The vital inquiry, therefore, is whether the defendant in making the call on the 15th day of July for the highwines, and in taking possession of them without payment on the 18th, and shipping them on the cars, committed such fraud, in fact, as involved moral turpitude or intentional wrong upon his part. As the jury was instructed that Ames' discharge in bankruptcy was a complete defense to the action unless it appeared, by a preponderance of evidence, that he was guilty of positive fraud, or fraud in fact, involving moral turpitude or intentional wrong, it must be assumed that they found that in the creation of the debt in question he had committed fraud of that character. When the wines were delivered, Moir & Co. were entitled to payment. Delivery and payment were, substantially, concurrent acts.

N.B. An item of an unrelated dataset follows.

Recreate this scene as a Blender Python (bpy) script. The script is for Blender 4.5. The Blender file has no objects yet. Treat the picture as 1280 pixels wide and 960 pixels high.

And if Ames made his call, with the knowledge that he was then insolvent, and with the purpose of getting possession of the wines, and shipping them out of the state without paying for them according to the terms of the executory agreement of June 9th, and received them with that preconceived intent,—and there was evidence that justified the jury in so finding,—he was guilty of fraud in fact, involving moral turpitude or intentional wrong, and is not protected against the claim of the plaintiffs by his discharge in bankruptcy. Such was the view taken by the court of original jurisdiction and by the supreme court of Illinois.


There is no error in the record in respect to the question of federal law arising in the case, and the judgment is affirmed.